Rated: G

Distributed By:

Walt Disney

Directed by:

Gary Rydstrom

Starring:

Voices of Will Arnett as Pod; Bridgit Mendler as Arrietty; David Henrie as Shawn; Amy Poehler as Homily, Carol Burnett as Hara, Gracle Poletti as Aunt Jessica

Adapted From:

Plugged In Online

The Secret World of Arrietty

From Arrietty's point of view, a "borrower's" life is pretty spectacular. After all, when you're about the size of a grasshopper, everything in the world of the "human beans" takes on a whole new scope. A leaf is big enough to be an umbrella, and a thimble can be a flower vase. Arrietty is ready to explore it all. Of course, her dad always reminds her that she has to be careful and stay out of sight. As long as they walk behind the walls and beneath the floors so the beans don't know they're there, everything will work out fine.  

The tiny borrowers just take little things from the beans' houses. Only the things they need to survive. A discarded cracker here, an insignificant sugar cube there. Recently Arrietty's father took her out on her first borrowing expedition, which was something of a disaster because she was spotted by a bean. It was the sickly boy named Shawn who laid eyes on her. He didn't act shocked at the sight of her. Even though this bean seems nice, kind and gentle, Arrietty may have just opened the door to disaster. 

Shawn has a "weak heart" condition and will soon have an operation that will hopefully cure his illness.
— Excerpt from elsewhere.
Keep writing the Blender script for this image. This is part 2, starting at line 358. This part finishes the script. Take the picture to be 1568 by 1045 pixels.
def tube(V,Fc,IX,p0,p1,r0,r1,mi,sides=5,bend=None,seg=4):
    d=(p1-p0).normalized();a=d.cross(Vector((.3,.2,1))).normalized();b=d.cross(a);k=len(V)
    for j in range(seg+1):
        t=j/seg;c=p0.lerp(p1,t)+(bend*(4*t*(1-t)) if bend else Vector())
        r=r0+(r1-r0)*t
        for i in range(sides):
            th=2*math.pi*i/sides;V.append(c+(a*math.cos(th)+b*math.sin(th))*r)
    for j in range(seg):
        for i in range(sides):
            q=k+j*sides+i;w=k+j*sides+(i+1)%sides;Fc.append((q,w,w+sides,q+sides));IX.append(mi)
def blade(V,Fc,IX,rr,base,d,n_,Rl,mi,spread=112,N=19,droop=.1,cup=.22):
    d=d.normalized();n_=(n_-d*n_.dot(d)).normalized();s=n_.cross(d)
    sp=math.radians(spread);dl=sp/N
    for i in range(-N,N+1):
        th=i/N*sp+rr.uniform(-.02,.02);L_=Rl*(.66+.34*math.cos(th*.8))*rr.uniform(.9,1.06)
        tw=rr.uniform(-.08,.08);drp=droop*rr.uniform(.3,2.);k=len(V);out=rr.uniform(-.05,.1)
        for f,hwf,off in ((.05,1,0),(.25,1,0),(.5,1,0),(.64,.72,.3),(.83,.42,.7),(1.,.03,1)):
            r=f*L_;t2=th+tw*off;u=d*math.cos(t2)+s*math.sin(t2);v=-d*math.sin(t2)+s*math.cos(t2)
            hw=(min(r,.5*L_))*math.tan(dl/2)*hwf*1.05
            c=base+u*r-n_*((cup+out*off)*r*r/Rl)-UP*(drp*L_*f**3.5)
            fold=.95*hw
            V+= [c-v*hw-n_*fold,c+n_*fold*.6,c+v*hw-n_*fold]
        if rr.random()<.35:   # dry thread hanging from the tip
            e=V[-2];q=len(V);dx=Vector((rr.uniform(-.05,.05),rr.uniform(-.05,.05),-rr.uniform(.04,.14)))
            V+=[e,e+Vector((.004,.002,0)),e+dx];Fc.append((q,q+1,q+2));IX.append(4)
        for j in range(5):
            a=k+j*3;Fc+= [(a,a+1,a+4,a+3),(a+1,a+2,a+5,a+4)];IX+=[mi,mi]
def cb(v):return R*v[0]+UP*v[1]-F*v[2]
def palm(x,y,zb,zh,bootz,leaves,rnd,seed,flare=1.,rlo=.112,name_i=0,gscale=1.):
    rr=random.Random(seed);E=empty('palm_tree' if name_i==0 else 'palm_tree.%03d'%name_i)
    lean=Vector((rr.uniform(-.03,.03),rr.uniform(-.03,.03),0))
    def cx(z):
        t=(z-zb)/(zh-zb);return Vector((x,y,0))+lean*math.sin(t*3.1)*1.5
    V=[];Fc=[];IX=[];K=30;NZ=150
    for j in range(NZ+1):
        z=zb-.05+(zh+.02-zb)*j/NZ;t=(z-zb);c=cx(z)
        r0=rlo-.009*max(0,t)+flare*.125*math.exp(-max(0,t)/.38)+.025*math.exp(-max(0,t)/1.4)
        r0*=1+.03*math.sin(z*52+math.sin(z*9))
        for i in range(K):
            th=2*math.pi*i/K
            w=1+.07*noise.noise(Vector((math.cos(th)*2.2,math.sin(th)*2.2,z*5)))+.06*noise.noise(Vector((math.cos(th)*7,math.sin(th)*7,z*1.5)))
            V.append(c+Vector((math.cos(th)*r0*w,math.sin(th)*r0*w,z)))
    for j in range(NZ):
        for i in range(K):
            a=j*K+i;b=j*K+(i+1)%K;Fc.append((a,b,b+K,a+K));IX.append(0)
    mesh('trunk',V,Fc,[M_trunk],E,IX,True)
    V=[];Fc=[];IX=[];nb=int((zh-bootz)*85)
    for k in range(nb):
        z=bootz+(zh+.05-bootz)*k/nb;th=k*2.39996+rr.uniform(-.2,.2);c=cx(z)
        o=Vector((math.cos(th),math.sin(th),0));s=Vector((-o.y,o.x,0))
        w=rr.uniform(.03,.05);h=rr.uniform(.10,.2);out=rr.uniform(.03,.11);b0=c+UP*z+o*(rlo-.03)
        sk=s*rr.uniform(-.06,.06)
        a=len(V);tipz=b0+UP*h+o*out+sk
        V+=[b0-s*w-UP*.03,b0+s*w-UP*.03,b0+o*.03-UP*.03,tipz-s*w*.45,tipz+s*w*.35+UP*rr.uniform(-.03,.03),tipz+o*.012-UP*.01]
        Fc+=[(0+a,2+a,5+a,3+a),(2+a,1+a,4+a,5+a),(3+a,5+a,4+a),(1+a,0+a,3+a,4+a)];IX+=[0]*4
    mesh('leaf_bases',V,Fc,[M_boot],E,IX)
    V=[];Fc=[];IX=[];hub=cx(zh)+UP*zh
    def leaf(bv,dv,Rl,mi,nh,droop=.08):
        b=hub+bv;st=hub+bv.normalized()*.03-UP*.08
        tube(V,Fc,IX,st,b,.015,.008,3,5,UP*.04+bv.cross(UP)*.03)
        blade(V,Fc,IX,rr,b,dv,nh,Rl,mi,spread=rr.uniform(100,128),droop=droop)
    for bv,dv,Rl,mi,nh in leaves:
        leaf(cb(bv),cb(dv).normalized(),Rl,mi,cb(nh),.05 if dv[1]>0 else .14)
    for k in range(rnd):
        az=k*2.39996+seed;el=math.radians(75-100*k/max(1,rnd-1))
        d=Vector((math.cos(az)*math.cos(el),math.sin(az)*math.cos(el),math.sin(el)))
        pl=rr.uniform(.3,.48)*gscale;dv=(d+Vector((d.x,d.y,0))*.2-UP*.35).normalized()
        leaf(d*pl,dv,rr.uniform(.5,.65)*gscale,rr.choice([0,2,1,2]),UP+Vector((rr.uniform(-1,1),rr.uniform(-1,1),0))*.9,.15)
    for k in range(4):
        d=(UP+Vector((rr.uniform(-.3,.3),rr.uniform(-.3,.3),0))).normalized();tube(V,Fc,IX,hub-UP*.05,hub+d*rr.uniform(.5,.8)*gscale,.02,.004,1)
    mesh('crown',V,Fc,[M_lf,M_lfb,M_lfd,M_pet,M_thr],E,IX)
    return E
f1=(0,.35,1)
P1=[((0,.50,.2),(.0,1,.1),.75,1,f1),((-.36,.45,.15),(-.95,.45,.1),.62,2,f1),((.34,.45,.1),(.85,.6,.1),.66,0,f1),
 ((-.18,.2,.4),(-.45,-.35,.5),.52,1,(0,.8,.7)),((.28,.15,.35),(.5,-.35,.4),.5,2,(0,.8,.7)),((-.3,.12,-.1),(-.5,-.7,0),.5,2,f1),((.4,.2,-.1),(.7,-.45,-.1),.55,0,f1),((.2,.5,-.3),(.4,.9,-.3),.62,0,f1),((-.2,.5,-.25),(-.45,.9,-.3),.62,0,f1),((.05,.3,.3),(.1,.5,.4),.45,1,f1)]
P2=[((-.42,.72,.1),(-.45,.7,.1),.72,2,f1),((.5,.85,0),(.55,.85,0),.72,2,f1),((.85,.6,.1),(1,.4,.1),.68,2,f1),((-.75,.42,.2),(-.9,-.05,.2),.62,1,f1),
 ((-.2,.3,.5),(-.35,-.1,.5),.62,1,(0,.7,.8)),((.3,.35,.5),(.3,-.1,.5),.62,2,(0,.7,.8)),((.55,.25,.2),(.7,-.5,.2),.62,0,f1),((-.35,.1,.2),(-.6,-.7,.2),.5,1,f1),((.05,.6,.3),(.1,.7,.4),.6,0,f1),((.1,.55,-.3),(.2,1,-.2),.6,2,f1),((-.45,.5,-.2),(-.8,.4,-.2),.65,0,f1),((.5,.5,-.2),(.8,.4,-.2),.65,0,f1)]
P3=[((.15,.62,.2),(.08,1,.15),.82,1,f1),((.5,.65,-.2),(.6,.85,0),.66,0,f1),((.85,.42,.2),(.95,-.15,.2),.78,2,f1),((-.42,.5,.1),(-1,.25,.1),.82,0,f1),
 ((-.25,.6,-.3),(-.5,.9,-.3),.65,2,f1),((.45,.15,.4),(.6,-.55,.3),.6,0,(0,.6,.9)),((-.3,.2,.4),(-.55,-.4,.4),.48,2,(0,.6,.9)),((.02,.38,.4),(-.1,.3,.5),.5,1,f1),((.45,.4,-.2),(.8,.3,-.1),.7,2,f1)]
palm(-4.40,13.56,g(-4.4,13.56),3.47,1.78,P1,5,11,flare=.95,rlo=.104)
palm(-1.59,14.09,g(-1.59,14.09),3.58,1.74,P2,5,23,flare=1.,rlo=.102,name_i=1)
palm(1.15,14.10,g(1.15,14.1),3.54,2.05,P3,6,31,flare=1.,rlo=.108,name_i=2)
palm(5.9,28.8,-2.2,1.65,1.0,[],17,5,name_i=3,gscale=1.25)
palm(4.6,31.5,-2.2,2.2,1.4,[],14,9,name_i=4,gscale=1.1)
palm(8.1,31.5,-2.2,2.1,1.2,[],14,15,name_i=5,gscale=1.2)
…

But his current weakness helps him understand the fragile world and existence of his tiny new friend. "When I saw you," Shawn says. "I just wanted to find a way to protect you." On the other hand, illness has also left Shawn with a sense of hopelessness. Arrietty tells him, "Sometimes you have to stand up and fight for the things that are important."  

The film has some mildly violent scenes, including Arrietty being chased by a growling cat and a squawking crow, and her mother being imprisoned in a glass jar by a bean.  

The Secret World of Arrietty is based on a children's book called The Borrowers, originally published in 1952 by British author Mary Norton. Studio Ghibli—the creative force behind colorful Japanese movies such as Ponyo and Spirited Away—has created its own version of the tale, set in modern-day Japan rather than Victorian England. The film is packed with fun characters and stunning animation. Through the meeting of Arrietty and the boy, these friends teach us that life can be difficult and filled with disappointment. But it's also rich with friendship, adventure, family love and unexpected beauty. The characters teach that you can give in or be brave, cling to your loved ones and fight for what's important. Overall, it’s a sweet story of friendship with a big dash of wonder.